Nie ma innej drogi rozwiązania kwestii istniejących pomiędzy Elektrimem i jego wierzycielami, jak tylko na drodze sądowego postępowania upadłościowego - uważają obligatariusze Elektrimu.
Jego zdaniem już w 2002 r. obligatariusze mogli przeforsować upadłość firmy, ale tego nie zrobili, tylko zgodzili się na porozumienie, w ramach którego spółka zgodziła się na pewne warunki.
- Dlatego dzisiaj wydaje się, że rzeczywiście nie ma innej drogi niż postępowanie upadłościowe, jesteśmy natomiast zaskoczeni niebywałą wręcz szybkością, z jaką sąd zgodził się na upadłość spółki z możliwością układu i tym, że sąd nie dał żadnej możliwości wypowiedzenia się wierzycielom, a postanowienie wydał na posiedzeniu niejawnym - mówi Obarski.
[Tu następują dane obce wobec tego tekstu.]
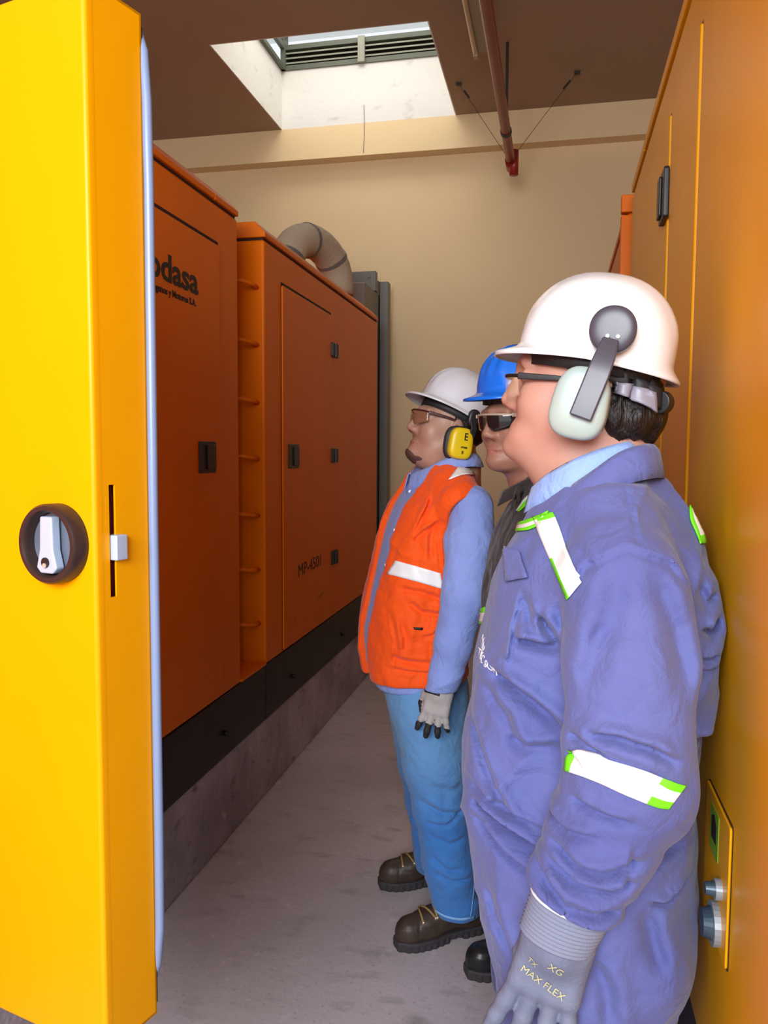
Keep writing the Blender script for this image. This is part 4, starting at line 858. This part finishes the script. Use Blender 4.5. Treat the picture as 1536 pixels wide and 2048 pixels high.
for pts, w, d in [([(838, 1598), (880, 1622), (936, 1630)], .010, .008), ([(845, 1640), (890, 1650), (938, 1622)], .008, .006), ([(868, 1745), (905, 1768), (955, 1772)], .009, .008), ([(862, 1712), (890, 1740), (930, 1748)], .008, .006), ([(858, 1668), (900, 1690), (940, 1684)], .008, .005), ([(850, 1560), (900, 1580), (935, 1575)], .012, .004)]: addc(cJ, B, pts, 2.27, w, d, 0)
def fjB(P):
    h = cap(P, (.0, -.05, .80), (.0, .05, .80), .125, .125)
    nl = [tw(858, 1420, 2.34), tw(872, 1520, 2.34), tw(882, 1610, 2.34), tw(900, 1720, 2.35), tw(913, 1822, 2.37)]; fl = [tw(842, 1420, 2.54), tw(852, 1520, 2.56), tw(858, 1600, 2.58), tw(868, 1680, 2.58), tw(876, 1738, 2.58)]
    zn, zf = nl[-1][2], fl[-1][2]; nl[-1] = nl[-1]+(nl[-1]-nl[-2])*.8; fl[-1] = fl[-1]+(fl[-1]-fl[-2])*.9
    a = chain(P, nl, [.112, .100, .086, .076, .070], .02); b = chain(P, fl, [.108, .096, .082, .074, .070], .02)
    zz = P[:, 2]; rel = np.clip((.5-zz)/.35, .12, 1)
    wr = rel*np.clip((zz-.09)/.07, .15, 1)*folds(P, .75, .8, 1.1)+fab(P, .8, 9)+creases(P, cJ)
    a = smax(a, zn-zz, .006); b = smax(b, zf-zz, .006)
    return smax(smin(smin(a, b, .02), h, .06)+wr, zz-.86, .01)
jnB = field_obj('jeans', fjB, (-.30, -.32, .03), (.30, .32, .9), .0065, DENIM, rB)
def fbodyB(P):
    s = P.copy(); s[:, 1] = np.abs(s[:, 1]); return smin(stack(P, torB)+.035, chain(P, shB[:-1], [.05, .045, .04, .035, .028], .02), .02)
body_mesh(rB, [SKINB, LIP], fheadB, hcB-np.array([.15, .13, .24]), hcB+np.array([.17, .13, .16]), .004, fbodyB, (-.26, -.32, .75), (.26, .32, 1.44), lip=lipsel(hcB, RB, scB))
def fhairB(P):
    q = ((P-hcB) @ RB)/scB; n = .004*(ridg(q*np.array([80, 80, 20]))-.5); d = ell(q, (-.020, 0, .025), (.100, .081, .092))-n; cut = q[:, 0]-(.010+.05*(q[:, 2] > .03)); return smax(smax(d, cut, .008), -.055-q[:, 2], .01)
field_obj('hair', fhairB, hcB-np.array([.15, .12, .12]), hcB+np.array([.13, .12, .14]), .006, HAIR, rB)
def fbeardB(P):
    q = ((P-hcB) @ RB)/scB; h = head_field(P, hcB, RB, scB, fat=.7, chin=.006)-.0012-.0010*vnoise(q*90)
    s = np.abs(q[:, 1]); q3 = np.stack([q[:, 0], s, q[:, 2]], 1); reg = ell(q3, (.080, 0, -.108), (.036, .030, .021)); mo = cap(q3, (.098, .008, -.0575), (.090, .027, -.064), .0028, .0025); mo = np.minimum(mo, cap(q3, (.075, .030, -.112), (.030, .055, -.100), .008, .004))
    return smax(h, np.minimum(reg, mo), .002)
field_obj('goatee', fbeardB, hcB-np.array([.0, .06, .16]), hcB+np.array([.15, .06, .02]), .0036, BEARD, rB)
hatB, hpB, _ = helmet('hard_hat', rB, hcB, RB, WHAT2, zr=.052, a=.112, b=.102, hgt=.126, peak=.036, tilt=math.radians(13), xo=-.010, rear=.004, ridge=(0, .034, -.034))
suspension(hatB, hcB, RB, 1.0, .032, .103, .091, CUSH, math.radians(13))
cb = xf([(-.016, .106, -.050)], hcB, RB)[0]; cR = RB @ roty(math.radians(6))
cpo = superell('ear_cup', hatB, cb, cR, (.035, .020, .046), MUFFY, .45, .6, wob=.5); superell('ear_cushion', cpo, cb-RB @ np.array([0, .022, 0]), cR, (.044, .014, .052), CUSH, .5, .7)
q = RB; px_ = lambda a, b_, c_: cb+cR @ np.array([a, b_, c_])
def flat_text(s, size, mat, parent, c, x, z, n_, name, sx=1):
    Mx = Matrix(((x[0], z[0], n_[0], c[0]), (x[1], z[1], n_[1], c[1]), (x[2], z[2], n_[2], c[2]), (0, 0, 0, 1))); return text(s, size, mat, parent, Mx, name, sx=sx, extr=.0006, bold=.0004)
cx_ = -(cR @ np.array([1., 0, 0])); cz_ = cR @ np.array([0, 0, 1.]); cy_ = cR @ np.array([0, 1., 0])
flat_text('E', .030, INK, cpo, px_(-.002, .0202, .010), cx_, cz_, cy_, 'cup_lettering', sx=.8); flat_text('OPTIME', .007, INK, cpo, px_(.004, .0202, -.014), cx_, cz_, cy_, 'cup_lettering', sx=.8); flat_text('II', .012, INK, cpo, px_(.000, .0202, -.030), cx_, cz_, cy_, 'cup_lettering')
kb = xf([(-.034, .112, .030)], hcB, RB)[0]; superell('muff_pivot', hatB, kb, RB, (.018, .012, .026), BLKPL, .5, .8)
bar('muff_arm', [kb+RB @ np.array([0, .008, -.01]), xf([(-.040, .122, .0)], hcB, RB)[0], xf([(-.038, .118, -.03)], hcB, RB)[0], xf([(-.046, .105, -.07)], hcB, RB)[0]], RB @ np.array([1., 0, 0]), [.02, .018, .02, .016], .008, BLKPL, hatB)
cb2 = xf([(-.016, -.106, -.050)], hcB, RB)[0]; c2 = superell('ear_cup', hatB, cb2, cR, (.035, .020, .046), MUFFY, .45, .6)
glasses(rB, hcB, RB, scB, LENSB, nmat('dark_red_brown_frame', (.06, .015, .012), .3), z=.0)
# collar of the shirt
nb = [tw(826, 948, 2.40), tw(852, 938, 2.365), tw(888, 920, 2.335), tw(925, 908, 2.345), tw(952, 910, 2.40)]
for q_ in nb: q_[1] = max(q_[1], .012)
collar_strip('shirt_collar', rB, SHIRTB, nb+[np.array([nb[-1][0]-.02, 0, nb[-1][2]])]+mir(nb), lambda u: .036+.026*(abs(2*u-1)**3), lambda u: .018, .003, 60)
def fallB(P): return np.minimum(fvestB(P), fshirtB(P))
ray_decal('reflective_tape', fvestB, B, [(792, 1121), (840, 1134), (881, 1146)], [(775, 1148), (830, 1162), (886, 1178)], 22, 7, SILV, vsB, depth=2.5)
ray_decal('reflective_tape', fvestB, B, [(916, 936), (938, 938), (962, 942)], [(898, 962), (928, 952), (960, 952)], 10, 6, SILV, vsB, depth=2.42, off=.005)
ray_decal('pocket_tab', fvestB, B, [(826, 1254), (846, 1255)], [(828, 1259), (845, 1260)], 4, 3, INK, vsB, depth=2.5)
for (a, b_) in ((820, 983), (790, 1060), (772, 1130), (756, 1200)):
    q = tw(a, b_, 2.6); camp = (np.array([0, 0, CAMH])-B.b) @ B.R; D = camp-q; D /= np.linalg.norm(D); p = trace(fshirtB, np.array([q]), D[None], .6)[0]; MB().tube([p-D*.002, p+D*.003], .0045, 10).obj('shirt_button', nmat('pearl_button', (.8, .82, .9), .3), stB)
wB = shB[-1]+np.array([0, 0, .012]); dB = tw(863, 1462, 2.17)-tw(882, 1376, 2.19); tB = tw(800, 1380, 2.2)-tw(880, 1376, 2.19)
fgB, fsB, axB = hand_parts(wB, dB, tB, .92, curl=(.12, .10, .12, .18), spread=.30, side_n=(0, -1, 0))
dnB = axB[0]
glB = field_obj('glove', fgB, *box_of([wB, wB+dnB*.22], .09), .004, [GLOVW, GTIP], rB, mi=lambda C: ((((C-wB) @ dnB) > .118) | (((C-wB) @ axB[1] > .047) & ((C-wB) @ dnB < .1) & ((C-wB) @ dnB > .062))).astype(int))
ray_decal('glove_label', fgB, B, [(850, 1377), (880, 1385)], [(852, 1384), (879, 1392)], 8, 4, INK, glB, depth=2.3, off=.003)
fgB2, _, _ = hand_parts(wB*np.array([1, -1, 1]), dB*np.array([1, -1, 1]), tB*np.array([1, -1, 1]), .9, side_n=(0, 1, 0)); w2 = wB*np.array([1, -1, 1]); field_obj('glove', fgB2, *box_of([w2, w2+dnB*.22*np.array([1, -1, 1])], .09), .006, GLOVW, rB)
tz = lambda px, py: (lambda w: (w-B.b) @ B.R)(floor_pt(px, py))
def floor_pt(px, py): d = np.array(fw)+(px-768)/FPX*np.array(rt)-(py-1024)/FPX*np.array(up); return np.array([0, 0, CAMH])+d*(-CAMH/d[2])
def foot(fr, root, tx, ty, hx, hy, **k): a = (floor_pt(tx, ty)-fr.b) @ fr.R; b_ = (floor_pt(hx, hy)-fr.b) @ fr.R; v_ = b_-a; v_ = v_/np.linalg.norm(v_)*.31; return boot(root, a, a+v_, 'boot', **k)
foot(B, rB, 790, 1898, 985, 1850, up_m=BOOT, sole_m=SOLE); foot(B, rB, 757, 1775, 945, 1752, up_m=BOOT, sole_m=SOLE)

JSEAM = nmat('pale_denim_stitch', (.22, .45, .78), .8)
ray_decal('side_seam', fjB, B, [(925, 1540), (934, 1600), (944, 1680), (948, 1760), (940, 1836)], [(927, 1540), (936, 1600), (946, 1680), (950, 1760), (942, 1836)], 40, 2, JSEAM, jnB, depth=2.6, off=.0012, thick=.001)
ray_decal('hem_fray', fjB, B, [(866, 1816), (890, 1830), (920, 1836), (950, 1832)], [(866, 1821), (890, 1835), (920, 1841), (950, 1837)], 24, 2, JSEAM, jnB, depth=2.6, off=.001, thick=.001)
# ================================================================== MAN WITH THE BLUE HELMET
Cf = Frame((-.03, 1.98, 0), math.radians(200))
rC = person_root(Cf, 'man half hidden between the others, in blue hard hat, dark sunglasses and dark jacket')
hcC = Cf.at(1037, 843, 2.07); RC = headR(26, -2); scC = 1.0
def neckC(P): return chain(P, [hcC+np.array([-.02, 0, -.06]), hcC+np.array([-.04, 0, -.14]), (hcC[0]-.05, hcC[1]*.5, 1.36)], [.058, .060, .07], .02)
def fheadC(P): return smax(smin(head_field(P, hcC, RC, scC, fat=.25, chin=.004), neckC(P), .025), 1.36-P[:, 2], .01)
torC = [(.72, 0, .12, .13, .17), (.85, 0, .13, .13, .18), (1.0, .0, .14, .13, .185), (1.15, 0, .135, .135, .19), (1.28, -.01, .12, .13, .19), (1.36, -.02, .095, .11, .165), (1.42, -.03, .075, .085, .11), (1.46, -.035, .06, .07, .085)]
aC = [(-.04, .20, 1.33), (-.045, .225, 1.18), (-.03, .235, 1.07), (.0, .235, .95), (.03, .23, .84)]; aCr = [.070, .066, .06, .055, .045]
def fjC(P):
    s = P.copy(); s[:, 1] = np.abs(s[:, 1]); T = stack(P, torC); T = smin(T, chain(s, [(-.035, .05, 1.41), (-.04, .13, 1.385), (-.04, .18, 1.34)], [.05, .05, .055], .03), .03)
    d = smin(T, chain(s, aC, aCr, .02), .015)+fab(P, .9, 10); return smax(smax(d, .80-P[:, 2], .008), -chain(P, [hcC, hcC+np.array([-.04, 0, -.15])], [.07, .06]), .008)
jkC = field_obj('jacket', fjC, (-.26, -.33, .75), (.26, .33, 1.50), .0065, DARKJ, rC)
def ftC(P):
    s = P.copy(); s[:, 1] = np.abs(s[:, 1]); d = chain(s, [(0, .09, .82), (.0, .10, .5), (0, .115, .08)], [.115, .09, .075], .03); return smax(smax(d, .05-P[:, 2], .006), P[:, 2]-.85, .01)+fab(P, .8, 9)
field_obj('trousers', ftC, (-.2, -.28, .03), (.2, .28, .88), .0085, COVER, rC)
body_mesh(rC, [SKINC, LIP], fheadC, hcC-np.array([.15, .14, .24]), hcC+np.array([.16, .14, .15]), .004, lambda P: stack(P, torC)+.03, (-.26, -.3, .75), (.26, .3, 1.45), lip=lipsel(hcC, RC, scC))
def fhairC(P):
    q = ((P-hcC) @ RC)/scC; n = .004*(ridg(q*np.array([80, 80, 20]))-.5); d = ell(q, (-.020, 0, .025), (.100, .081, .092))-n; cut = q[:, 0]-(.008+.05*(q[:, 2] > .03)); return smax(smax(d, cut, .008), -.06-q[:, 2], .01)
field_obj('hair', fhairC, hcC-np.array([.15, .14, .12]), hcC+np.array([.14, .14, .14]), .007, HAIR, rC)
hatC, _, _ = helmet('hard_hat', rC, hcC, RC, BHAT, zr=.072, a=.112, b=.098, hgt=.118, peak=.034, tilt=math.radians(2), xo=-.008, rear=.004, ridge=(0, .034, -.034))
suspension(hatC, hcC, RC, 1.0, .056, .101, .086, CUSH, 0)
glasses(rC, hcC, RC, scC, LENSD, nmat('pale_sunglass_rim', (.45, .33, .24), .35), name='sunglasses', z=-.002, wrap_=1.3)
nb = [np.array([hcC[0]+.050, hcC[1]*.6+.015, 1.405]), np.array([hcC[0]+.02, hcC[1]*.6+.062, 1.43]), np.array([hcC[0]-.05, hcC[1]*.5+.070, 1.46]), np.array([hcC[0]-.10, .03, 1.475])]
collar_strip('jacket_collar', rC, DARKJ, nb+[np.array([hcC[0]-.11, 0, 1.48])]+mir(nb), lambda u: .036, lambda u: .014, .004, 50)
ray_decal('reflective_tape', fjC, Cf, [(1072, 983), (1050, 998), (1034, 1022)], [(1078, 994), (1060, 1006), (1040, 1024)], 8, 6, [SILV, LIME], jkC, depth=2.2, mi=lambda u, v: 1 if v > .4 else 0)
ray_decal('reflective_tape', fjC, Cf, [(960, 1218), (962, 1230), (959, 1247)], [(972, 1214), (972, 1232), (968, 1249)], 7, 4, [SILV, LIME], jkC, depth=2.2, mi=lambda u, v: 1 if (u < .3 or u > .7) else 0)
foot(Cf, rC, 930, 1952, 1110, 1925, up_m=BOOTK, sole_m=SOLE, laces=False)
boot(rC, (.22, .13), (-.09, .10), 'boot', BOOTK, SOLE, laces=False)
fgC, _, _ = hand_parts((.03, .23, .85), (.15, 0, -1), (1, -.1, .1), .95, side_n=(0, -1, 0)); gC = field_obj('glove', fgC, (-.07, .13, .60), (.15, .31, .90), .006, GLOVG, rC)
for ch in (gC,):
    o = ch.copy(); COL.objects.link(o); o.parent = rC; o.scale = (1, -1, 1)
Rzecznik obligatariuszy spodziewa się, że w ciągu jednego-dwóch dni powinno już być znane uzasadnienie tej decyzji, z którego być może będzie można dowiedzieć się więcej.
- Można się spodziewać, że będziemy szerzej komentowali tę sprawę pod koniec tego tygodnia - zapowiada.